= What is being asked =
In the data below, locate the line containing "Build this scene" and the line containing "PI = math.pi", then retype both and everything between them exactly. Pictures are not part of the copy.

= Records to process =
○ ○ ○

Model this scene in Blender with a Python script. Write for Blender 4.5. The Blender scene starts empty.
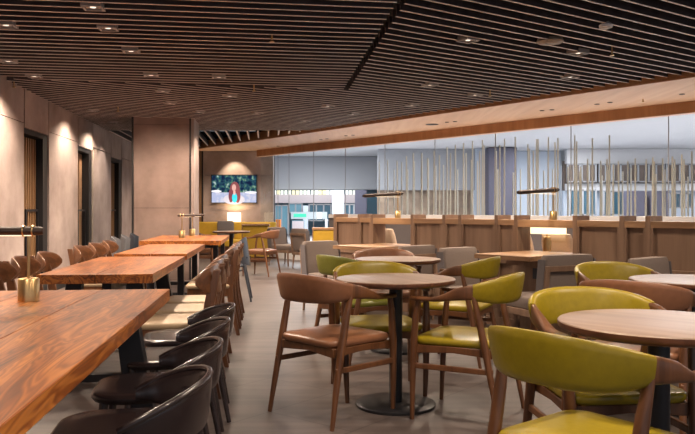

○ ○ ○

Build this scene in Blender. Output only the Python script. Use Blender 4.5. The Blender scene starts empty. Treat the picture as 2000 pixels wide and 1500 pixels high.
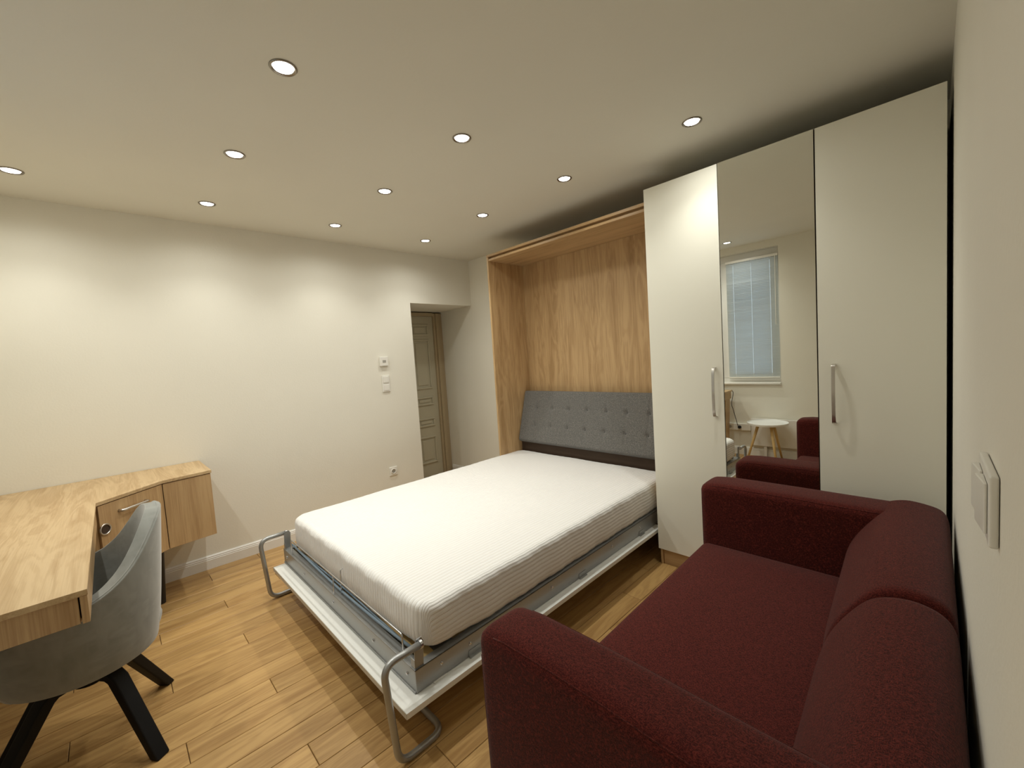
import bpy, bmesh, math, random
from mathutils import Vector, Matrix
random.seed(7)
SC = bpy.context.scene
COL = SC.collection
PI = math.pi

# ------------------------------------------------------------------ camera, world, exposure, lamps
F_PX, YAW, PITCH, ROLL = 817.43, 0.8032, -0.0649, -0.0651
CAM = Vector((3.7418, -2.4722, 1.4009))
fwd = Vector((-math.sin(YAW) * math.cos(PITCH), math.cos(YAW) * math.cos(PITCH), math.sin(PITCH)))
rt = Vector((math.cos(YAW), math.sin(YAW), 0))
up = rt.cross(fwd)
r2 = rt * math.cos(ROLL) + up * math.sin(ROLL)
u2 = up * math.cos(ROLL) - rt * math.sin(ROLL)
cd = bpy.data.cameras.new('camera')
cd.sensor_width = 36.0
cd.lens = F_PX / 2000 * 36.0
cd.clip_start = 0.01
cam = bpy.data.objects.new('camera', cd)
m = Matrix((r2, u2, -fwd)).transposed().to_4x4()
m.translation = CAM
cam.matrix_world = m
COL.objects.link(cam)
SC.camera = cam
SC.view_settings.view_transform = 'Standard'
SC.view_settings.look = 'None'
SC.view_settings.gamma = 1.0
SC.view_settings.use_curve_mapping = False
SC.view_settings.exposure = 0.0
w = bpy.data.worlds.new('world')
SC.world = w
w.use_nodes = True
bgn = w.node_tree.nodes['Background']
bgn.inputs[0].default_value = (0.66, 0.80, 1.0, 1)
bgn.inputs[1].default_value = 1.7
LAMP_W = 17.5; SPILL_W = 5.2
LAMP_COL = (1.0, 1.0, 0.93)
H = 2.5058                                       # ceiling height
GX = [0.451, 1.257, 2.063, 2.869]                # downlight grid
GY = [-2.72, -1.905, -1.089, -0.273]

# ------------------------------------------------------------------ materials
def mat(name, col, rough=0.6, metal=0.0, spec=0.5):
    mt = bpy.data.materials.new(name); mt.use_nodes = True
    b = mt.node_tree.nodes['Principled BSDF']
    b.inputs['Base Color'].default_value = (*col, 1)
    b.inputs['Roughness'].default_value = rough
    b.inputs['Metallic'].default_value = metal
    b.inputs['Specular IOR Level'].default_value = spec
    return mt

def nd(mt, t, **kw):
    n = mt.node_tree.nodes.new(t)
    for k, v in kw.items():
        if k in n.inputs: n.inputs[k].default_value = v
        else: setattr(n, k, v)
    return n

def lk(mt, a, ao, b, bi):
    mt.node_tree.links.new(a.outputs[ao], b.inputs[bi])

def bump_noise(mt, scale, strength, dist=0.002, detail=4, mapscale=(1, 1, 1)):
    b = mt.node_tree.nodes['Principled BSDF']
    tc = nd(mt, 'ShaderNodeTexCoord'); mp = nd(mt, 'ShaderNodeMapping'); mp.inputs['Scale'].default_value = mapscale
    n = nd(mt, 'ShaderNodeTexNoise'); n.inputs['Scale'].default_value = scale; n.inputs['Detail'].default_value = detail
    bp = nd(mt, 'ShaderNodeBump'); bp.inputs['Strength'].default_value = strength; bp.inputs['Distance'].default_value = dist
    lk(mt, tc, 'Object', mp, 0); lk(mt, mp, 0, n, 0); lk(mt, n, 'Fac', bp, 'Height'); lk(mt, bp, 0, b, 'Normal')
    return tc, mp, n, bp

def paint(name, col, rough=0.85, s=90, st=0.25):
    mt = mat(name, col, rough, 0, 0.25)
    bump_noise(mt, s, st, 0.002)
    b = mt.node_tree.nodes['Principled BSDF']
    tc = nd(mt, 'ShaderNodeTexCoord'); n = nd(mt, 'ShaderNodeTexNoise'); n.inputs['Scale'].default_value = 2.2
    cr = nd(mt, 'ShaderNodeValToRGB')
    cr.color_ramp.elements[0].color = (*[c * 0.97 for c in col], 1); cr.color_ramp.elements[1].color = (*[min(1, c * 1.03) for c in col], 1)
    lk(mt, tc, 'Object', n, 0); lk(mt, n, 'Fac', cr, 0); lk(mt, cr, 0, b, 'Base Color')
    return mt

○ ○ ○

= Reply =
Build this scene in Blender. Output only the Python script. Use Blender 4.5. The Blender scene starts empty. Treat the picture as 2000 pixels wide and 1500 pixels high.
import bpy, bmesh, math, random
from mathutils import Vector, Matrix
random.seed(7)
SC = bpy.context.scene
COL = SC.collection
PI = math.pi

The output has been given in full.